Methane, for example, could be used as a biogas.

In addition,
manure covers capture ammonia, increasing the value of manure used as a
fertilizer.

“Without a
manure cover, 36 percent to 90 percent of nitrogen is being lost to the
atmosphere as ammonia,” said Zhao.

Researchers
realize the value of manure covers, but providing quantifiable information for
farmers is still a work in progress. Zhao and her colleagues are leading a
research project to determine just how much methane, nitrous oxide and ammonia
manure covers can capture.
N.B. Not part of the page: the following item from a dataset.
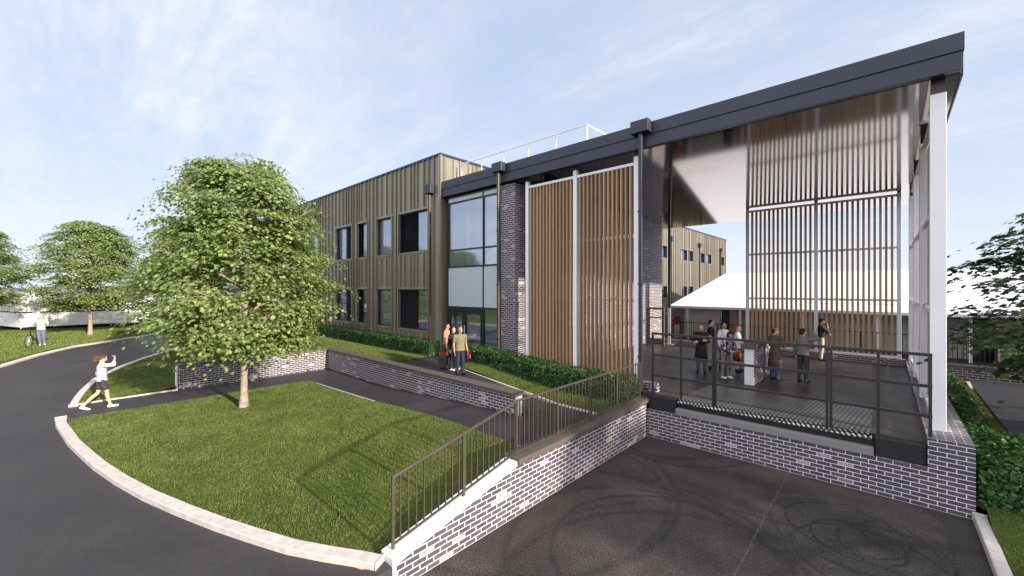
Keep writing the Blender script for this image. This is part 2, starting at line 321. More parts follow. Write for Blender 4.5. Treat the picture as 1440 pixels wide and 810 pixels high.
def link(name, me, parent=None, bevel=0):
    o = bpy.data.objects.new(name, me); COL.objects.link(o)
    if parent: o.parent = parent
    if bevel:
        b = o.modifiers.new('bevel', 'BEVEL'); b.width = bevel; b.segments = 2; b.limit_method = 'ANGLE'; b.harden_normals = False
    return o
def thing(name, label, cat, loc=(0, 0, 0), rz=0, group=None, scale=1):
    o = bpy.data.objects.new(name, None); o.empty_display_size = .1; COL.objects.link(o); o.location = loc; o.rotation_euler = (0, 0, rz)
    if scale != 1: o.scale = (scale,) * 3 if isinstance(scale, (int, float)) else scale
    o['label'] = label; o['category'] = cat
    if group: o['group'] = group
    return o
def tag(o, label, cat, group=None):
    o['label'] = label; o['category'] = cat
    if group: o['group'] = group
    return o
def kind(o, k): o['kind'] = k; return o
def raw_mesh(name, verts, faces_n, nper, material, parent=None, k=None):
    """verts (N*nper,3) numpy, every nper vertices make one polygon"""
    me = bpy.data.meshes.new(name); nf = faces_n
    me.vertices.add(len(verts)); me.vertices.foreach_set('co', verts.astype(np.float32).ravel())
    me.loops.add(nf * nper); me.loops.foreach_set('vertex_index', np.arange(nf * nper, dtype=np.int32))
    me.polygons.add(nf); me.polygons.foreach_set('loop_start', np.arange(nf, dtype=np.int32) * nper)
    me.update(); me.materials.append(MATS[material]); o = link(name, me, parent)
    if k: o['kind'] = k
    return o

# ------------------------------------------------------------------ terrain
def sm(t): t = np.clip(t, 0, 1); return t * t * (3 - 2 * t)
def h_road(x, y): return np.minimum(.95, .36 + .045 * np.maximum(0, -20 - np.asarray(x, float))) + 0 * np.asarray(y, float)
def ramp_z(x): return .36 + .36 * sm((np.asarray(x, float) + 16) / 8.5)
def h_lawn(x, y): return .41 - .05 * sm((np.asarray(x, float) + 9) / 4) + (ramp_z(x) - .36) * sm((np.asarray(y, float) - 3) / 3.8)
def h_path(x, y): return ramp_z(x) * sm((np.asarray(y, float) - 3) / 3) + .36 * (1 - sm((np.asarray(y, float) - 3) / 3))
KB = [(-19.75, -.12), (-20.8, -.02), (-21.83, .13), (-23.75, .5), (-25.82, 1.34), (-27.61, 2.33), (-30, 4.05), (-32.6, 6.3), (-36, 9.6), (-40, 13.4), (-48, 19)]
KF = [(-14, -22), (-20, -8.6), (-24.6, -4.9), (-29.28, -2.27), (-31.58, -1.33), (-33.9, -.05), (-36.23, 2.04), (-39.63, 4.9), (-44, 8.4), (-52, 14)]
KL = [(-18.05, -.38), (-17.2, -.36), (-16.21, -.25), (-15, -.12), (-13.86, .06), (-12.6, .27), (-11.33, .54), (-10.1, .85), (-8.94, 1.21), (-8.0, 1.53), (-7.21, 1.83), (-6.5, 2.12), (-5.94, 2.42), (-5.5, 2.68), (-5.2, 2.84)]
def seg_dist(x, y, pl):
    x = np.asarray(x, float); y = np.asarray(y, float); best = np.full(np.broadcast(x, y).shape, 1e9)
    for (ax, ay), (bx, by) in zip(pl[:-1], pl[1:]):
        dx, dy = bx - ax, by - ay; t = np.clip(((x - ax) * dx + (y - ay) * dy) / (dx * dx + dy * dy), 0, 1)
        best = np.minimum(best, np.hypot(x - ax - t * dx, y - ay - t * dy))
    return best
def h_terr(x, y):
    b = h_road(x, y) + .05; w = sm(seg_dist(x, y, KB) / 4.5) * sm((np.asarray(y, float) - 1.2) / 5.0)
    return b + (1.16 - b) * w
def h_far(x, y): return h_road(x, y) + .05
def h_right(x, y):
    y = np.asarray(y, float); return .12 + .68 * sm((y - 10) / 4) + .14 * sm((y - 14) / 8) + 0 * np.asarray(x, float)
def h_entry(x, y): return 1.12 - .40 * sm((np.asarray(x, float) + 12.3) / 4.9) + 0 * np.asarray(y, float)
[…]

They hope to develop a model that farmers can follow
that will enable them to estimate methane production throughout certain times
of the year for any given livestock operation.

In the
meantime, Zhao and her colleagues have been holding manure cover workshops
throughout Ohio to educate producers on manure covers and their benefits and
connect farmers to resources for trying manure covers on their own farm.

One
organization, Environmental Credit Corporation (http://www.envcc.com), has been leading
efforts to establish cost-effective, long-term projects with farmers that
reduce greenhouse gases. One of those projects has been to provide manure
covers at no cost to the farmer, and a prime example of their success has been
with Miedema Dairy in Circleville, Ohio. The dairy farm runs the first lagoon
cover program in the state, capturing methane, which is then measured and
registered annually as carbon credits on the Chicago Climate Exchange.

There are also
funding opportunities for manure covers offered through the Natural Resource
Conservation Service as part of the Environmental Quality Incentives Program.
Based on the conservation measures outlined in the 2008 Farm Bill, 60 percent
of the funds to support EQIP will be used for livestock waste management.